Dataset excerpt
┄┄┄┄┄┄
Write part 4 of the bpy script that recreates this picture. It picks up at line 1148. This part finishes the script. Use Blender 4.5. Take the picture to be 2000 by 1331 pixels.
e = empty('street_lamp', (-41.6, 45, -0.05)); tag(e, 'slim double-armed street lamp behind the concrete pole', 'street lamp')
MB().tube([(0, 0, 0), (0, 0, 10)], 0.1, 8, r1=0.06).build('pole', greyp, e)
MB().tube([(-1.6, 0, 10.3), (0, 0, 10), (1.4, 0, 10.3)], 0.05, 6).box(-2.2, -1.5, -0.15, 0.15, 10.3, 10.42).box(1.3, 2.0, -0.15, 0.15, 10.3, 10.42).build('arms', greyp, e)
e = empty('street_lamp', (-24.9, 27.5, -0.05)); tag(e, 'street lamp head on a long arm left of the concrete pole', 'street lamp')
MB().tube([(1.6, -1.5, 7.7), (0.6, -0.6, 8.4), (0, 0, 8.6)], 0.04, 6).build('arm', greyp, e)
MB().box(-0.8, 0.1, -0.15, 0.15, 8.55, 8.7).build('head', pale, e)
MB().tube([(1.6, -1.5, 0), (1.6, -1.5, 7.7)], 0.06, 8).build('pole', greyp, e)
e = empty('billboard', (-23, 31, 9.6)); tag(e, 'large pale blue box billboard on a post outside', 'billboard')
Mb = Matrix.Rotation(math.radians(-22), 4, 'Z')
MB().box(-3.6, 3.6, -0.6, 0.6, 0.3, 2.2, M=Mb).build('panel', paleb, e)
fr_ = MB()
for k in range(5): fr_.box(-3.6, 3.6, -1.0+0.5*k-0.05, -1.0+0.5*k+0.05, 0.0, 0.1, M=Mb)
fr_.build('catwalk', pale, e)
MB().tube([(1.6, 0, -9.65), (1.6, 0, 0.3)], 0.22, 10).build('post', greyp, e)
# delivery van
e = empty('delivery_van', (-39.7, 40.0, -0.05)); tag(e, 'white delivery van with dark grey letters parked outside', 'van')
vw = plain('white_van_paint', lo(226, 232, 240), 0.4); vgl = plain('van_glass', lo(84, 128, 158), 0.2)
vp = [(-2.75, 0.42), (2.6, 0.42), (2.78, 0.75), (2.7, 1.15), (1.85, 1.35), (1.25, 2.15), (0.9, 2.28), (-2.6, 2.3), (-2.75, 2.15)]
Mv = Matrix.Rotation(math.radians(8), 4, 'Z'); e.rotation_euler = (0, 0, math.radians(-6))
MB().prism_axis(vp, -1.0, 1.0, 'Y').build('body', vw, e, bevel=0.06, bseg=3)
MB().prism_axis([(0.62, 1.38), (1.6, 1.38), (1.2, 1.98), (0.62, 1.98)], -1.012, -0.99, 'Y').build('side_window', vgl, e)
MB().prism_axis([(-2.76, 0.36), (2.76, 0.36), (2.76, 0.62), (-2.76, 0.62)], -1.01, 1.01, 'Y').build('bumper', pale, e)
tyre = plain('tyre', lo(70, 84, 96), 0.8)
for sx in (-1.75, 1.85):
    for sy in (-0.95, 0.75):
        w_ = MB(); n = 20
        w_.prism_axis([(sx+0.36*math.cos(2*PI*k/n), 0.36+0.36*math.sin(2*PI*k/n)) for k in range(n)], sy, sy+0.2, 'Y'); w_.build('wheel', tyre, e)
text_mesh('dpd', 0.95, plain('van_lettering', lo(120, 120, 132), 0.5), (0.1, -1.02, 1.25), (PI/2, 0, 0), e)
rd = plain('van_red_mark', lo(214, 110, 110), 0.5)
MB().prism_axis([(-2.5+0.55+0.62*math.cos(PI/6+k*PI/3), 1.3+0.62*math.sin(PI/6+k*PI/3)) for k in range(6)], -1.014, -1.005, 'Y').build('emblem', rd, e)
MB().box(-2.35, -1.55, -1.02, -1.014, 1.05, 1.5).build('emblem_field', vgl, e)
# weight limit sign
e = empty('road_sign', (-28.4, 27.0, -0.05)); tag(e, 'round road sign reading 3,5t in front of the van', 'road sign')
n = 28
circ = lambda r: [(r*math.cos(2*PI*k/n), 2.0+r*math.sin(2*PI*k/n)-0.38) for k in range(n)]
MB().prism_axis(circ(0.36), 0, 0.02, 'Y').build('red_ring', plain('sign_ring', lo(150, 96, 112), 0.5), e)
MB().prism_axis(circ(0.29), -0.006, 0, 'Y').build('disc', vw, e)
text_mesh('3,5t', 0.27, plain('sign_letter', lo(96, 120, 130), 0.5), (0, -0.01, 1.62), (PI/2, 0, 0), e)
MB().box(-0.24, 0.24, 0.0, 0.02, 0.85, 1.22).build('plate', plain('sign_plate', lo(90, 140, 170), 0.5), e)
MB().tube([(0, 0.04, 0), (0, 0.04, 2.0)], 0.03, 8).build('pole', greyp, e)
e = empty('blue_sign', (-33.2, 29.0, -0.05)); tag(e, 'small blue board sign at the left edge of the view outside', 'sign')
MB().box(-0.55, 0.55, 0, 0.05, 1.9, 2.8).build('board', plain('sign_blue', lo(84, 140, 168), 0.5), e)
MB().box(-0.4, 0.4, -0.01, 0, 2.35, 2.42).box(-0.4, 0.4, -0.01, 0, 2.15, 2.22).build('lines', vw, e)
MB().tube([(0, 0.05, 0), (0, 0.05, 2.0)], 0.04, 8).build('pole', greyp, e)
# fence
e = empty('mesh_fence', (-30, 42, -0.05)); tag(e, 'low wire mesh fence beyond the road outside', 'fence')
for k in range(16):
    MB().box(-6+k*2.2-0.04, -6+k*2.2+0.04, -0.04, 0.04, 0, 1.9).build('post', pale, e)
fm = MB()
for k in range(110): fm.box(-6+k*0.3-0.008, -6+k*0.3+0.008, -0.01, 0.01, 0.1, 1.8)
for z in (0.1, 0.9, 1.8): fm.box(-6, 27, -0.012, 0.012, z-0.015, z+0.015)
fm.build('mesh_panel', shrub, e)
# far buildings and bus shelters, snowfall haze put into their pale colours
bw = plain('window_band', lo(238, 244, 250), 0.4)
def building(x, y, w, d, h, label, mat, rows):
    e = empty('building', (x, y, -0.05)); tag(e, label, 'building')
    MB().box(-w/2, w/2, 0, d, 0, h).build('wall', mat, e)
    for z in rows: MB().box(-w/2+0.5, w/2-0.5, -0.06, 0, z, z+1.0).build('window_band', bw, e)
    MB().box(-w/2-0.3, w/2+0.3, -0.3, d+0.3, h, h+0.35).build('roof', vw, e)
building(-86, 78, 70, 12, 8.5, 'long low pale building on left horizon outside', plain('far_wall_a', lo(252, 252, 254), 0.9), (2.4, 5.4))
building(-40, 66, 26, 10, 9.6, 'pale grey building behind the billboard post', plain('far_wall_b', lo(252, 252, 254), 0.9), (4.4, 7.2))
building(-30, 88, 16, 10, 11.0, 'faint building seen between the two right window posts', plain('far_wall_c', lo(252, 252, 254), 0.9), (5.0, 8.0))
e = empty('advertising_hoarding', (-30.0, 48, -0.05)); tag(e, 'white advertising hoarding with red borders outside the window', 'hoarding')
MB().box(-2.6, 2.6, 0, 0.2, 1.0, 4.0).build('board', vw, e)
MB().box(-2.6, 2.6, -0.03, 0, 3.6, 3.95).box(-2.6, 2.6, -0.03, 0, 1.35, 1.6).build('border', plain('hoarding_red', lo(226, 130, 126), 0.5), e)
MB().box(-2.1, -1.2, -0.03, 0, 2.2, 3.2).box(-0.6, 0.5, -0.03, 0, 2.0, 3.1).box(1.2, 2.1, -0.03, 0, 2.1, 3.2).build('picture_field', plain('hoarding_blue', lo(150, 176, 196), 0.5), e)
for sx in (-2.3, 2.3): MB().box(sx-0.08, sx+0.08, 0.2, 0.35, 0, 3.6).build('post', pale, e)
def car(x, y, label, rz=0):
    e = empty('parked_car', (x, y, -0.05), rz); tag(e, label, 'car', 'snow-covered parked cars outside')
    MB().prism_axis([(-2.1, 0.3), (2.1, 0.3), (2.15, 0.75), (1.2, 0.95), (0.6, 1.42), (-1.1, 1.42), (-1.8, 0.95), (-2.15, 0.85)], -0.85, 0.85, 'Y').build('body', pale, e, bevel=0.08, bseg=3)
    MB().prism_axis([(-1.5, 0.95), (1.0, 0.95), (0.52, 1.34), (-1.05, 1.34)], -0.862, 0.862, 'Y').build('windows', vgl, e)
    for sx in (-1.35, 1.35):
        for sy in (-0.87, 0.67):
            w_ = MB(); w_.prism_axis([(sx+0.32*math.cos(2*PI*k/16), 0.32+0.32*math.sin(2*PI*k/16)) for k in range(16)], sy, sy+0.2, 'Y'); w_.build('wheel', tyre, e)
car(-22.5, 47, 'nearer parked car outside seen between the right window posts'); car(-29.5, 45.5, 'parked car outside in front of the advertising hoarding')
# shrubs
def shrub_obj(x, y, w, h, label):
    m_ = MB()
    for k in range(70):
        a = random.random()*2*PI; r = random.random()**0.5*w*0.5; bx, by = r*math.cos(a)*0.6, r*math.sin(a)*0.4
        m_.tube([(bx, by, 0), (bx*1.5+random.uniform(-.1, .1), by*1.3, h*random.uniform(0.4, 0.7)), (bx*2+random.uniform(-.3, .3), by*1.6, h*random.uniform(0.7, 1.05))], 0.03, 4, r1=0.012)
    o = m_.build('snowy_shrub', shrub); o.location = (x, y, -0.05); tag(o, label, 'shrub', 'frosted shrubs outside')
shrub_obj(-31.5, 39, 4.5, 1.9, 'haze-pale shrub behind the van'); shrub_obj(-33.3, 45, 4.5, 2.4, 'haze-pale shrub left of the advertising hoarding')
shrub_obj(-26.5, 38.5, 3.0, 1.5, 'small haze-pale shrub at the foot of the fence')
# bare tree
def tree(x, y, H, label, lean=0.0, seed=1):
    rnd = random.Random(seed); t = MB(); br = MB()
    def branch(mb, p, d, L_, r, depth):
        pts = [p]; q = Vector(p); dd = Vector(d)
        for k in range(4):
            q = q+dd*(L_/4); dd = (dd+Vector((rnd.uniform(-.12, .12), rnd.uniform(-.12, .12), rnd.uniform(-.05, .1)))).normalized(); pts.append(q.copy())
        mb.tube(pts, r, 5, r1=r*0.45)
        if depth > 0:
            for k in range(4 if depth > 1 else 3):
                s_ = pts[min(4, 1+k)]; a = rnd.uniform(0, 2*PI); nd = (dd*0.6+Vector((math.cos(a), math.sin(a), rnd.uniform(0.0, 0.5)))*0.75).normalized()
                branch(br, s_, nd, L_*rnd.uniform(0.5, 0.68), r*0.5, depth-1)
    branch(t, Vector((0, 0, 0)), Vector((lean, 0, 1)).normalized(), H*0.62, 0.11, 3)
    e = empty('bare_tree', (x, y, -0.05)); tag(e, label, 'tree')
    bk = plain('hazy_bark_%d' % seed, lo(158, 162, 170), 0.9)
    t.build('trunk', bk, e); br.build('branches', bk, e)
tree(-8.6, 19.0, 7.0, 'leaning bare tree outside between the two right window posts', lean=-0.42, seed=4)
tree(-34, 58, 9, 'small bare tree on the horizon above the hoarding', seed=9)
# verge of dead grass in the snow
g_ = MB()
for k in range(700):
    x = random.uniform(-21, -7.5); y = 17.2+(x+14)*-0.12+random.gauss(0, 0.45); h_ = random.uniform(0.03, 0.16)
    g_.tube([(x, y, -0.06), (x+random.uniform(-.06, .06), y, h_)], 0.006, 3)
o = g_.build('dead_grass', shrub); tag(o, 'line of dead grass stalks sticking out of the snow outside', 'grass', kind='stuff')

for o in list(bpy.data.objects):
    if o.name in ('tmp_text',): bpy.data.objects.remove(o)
┄┄┄┄┄┄
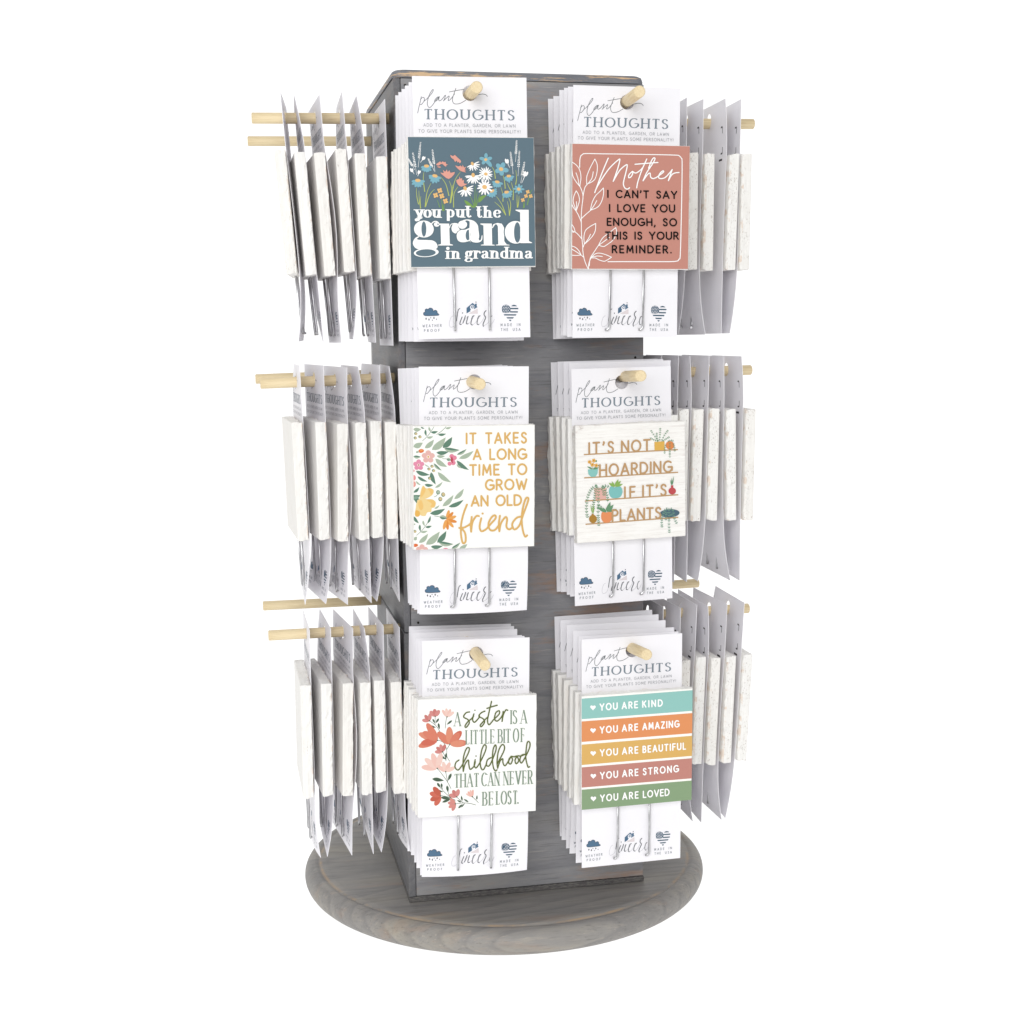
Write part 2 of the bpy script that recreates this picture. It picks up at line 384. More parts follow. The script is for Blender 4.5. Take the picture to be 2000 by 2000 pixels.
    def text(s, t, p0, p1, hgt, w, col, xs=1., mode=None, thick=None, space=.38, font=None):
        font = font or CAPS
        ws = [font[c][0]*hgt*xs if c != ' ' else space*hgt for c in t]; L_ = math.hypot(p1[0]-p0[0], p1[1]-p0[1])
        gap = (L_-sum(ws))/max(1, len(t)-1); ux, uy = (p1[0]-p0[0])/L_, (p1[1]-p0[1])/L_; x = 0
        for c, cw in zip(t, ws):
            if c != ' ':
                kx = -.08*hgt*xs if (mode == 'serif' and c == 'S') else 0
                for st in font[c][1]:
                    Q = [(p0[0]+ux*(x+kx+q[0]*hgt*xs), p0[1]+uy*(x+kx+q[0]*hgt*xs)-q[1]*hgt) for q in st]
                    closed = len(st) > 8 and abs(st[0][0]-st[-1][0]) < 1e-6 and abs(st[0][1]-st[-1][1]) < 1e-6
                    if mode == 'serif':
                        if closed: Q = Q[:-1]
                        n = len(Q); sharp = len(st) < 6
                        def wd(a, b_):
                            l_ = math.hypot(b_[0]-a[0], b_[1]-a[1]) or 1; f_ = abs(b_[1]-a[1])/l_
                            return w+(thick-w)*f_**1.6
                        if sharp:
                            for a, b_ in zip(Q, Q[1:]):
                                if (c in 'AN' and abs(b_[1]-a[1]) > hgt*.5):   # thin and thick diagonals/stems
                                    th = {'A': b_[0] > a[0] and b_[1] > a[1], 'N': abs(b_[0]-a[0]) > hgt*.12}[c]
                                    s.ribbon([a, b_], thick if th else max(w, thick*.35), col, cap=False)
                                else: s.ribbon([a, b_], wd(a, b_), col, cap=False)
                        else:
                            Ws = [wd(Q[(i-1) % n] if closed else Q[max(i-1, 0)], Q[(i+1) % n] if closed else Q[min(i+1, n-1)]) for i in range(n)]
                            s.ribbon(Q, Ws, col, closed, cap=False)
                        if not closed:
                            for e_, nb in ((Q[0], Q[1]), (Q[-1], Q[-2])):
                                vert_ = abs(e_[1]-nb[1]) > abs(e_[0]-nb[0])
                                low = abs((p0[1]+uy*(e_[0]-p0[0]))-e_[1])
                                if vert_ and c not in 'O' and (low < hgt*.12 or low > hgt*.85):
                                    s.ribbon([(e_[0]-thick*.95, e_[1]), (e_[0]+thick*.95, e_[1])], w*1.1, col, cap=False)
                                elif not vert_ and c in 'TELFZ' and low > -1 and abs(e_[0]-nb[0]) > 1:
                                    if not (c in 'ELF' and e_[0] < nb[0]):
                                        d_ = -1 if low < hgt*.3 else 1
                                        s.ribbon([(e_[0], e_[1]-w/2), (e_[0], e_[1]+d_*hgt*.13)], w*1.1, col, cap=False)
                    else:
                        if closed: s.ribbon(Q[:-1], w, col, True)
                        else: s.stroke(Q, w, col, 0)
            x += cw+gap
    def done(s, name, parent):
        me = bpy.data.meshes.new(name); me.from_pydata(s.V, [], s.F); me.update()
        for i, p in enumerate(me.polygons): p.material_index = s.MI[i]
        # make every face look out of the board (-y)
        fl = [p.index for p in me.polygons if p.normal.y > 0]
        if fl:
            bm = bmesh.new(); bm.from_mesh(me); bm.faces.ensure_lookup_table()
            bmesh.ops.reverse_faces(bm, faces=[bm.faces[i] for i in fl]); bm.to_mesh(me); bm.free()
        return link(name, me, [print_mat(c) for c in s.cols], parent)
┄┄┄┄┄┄
» **PROBLEM TO SOLVE**: Copy every line of the listing where the word "Write" appears.

» **FINISHED TASK**:
Write part 4 of the bpy script that recreates this picture. It picks up at line 1148. This part finishes the script. Use Blender 4.5. Take the picture to be 2000 by 1331 pixels.
Write part 2 of the bpy script that recreates this picture. It picks up at line 384. More parts follow. The script is for Blender 4.5. Take the picture to be 2000 by 2000 pixels.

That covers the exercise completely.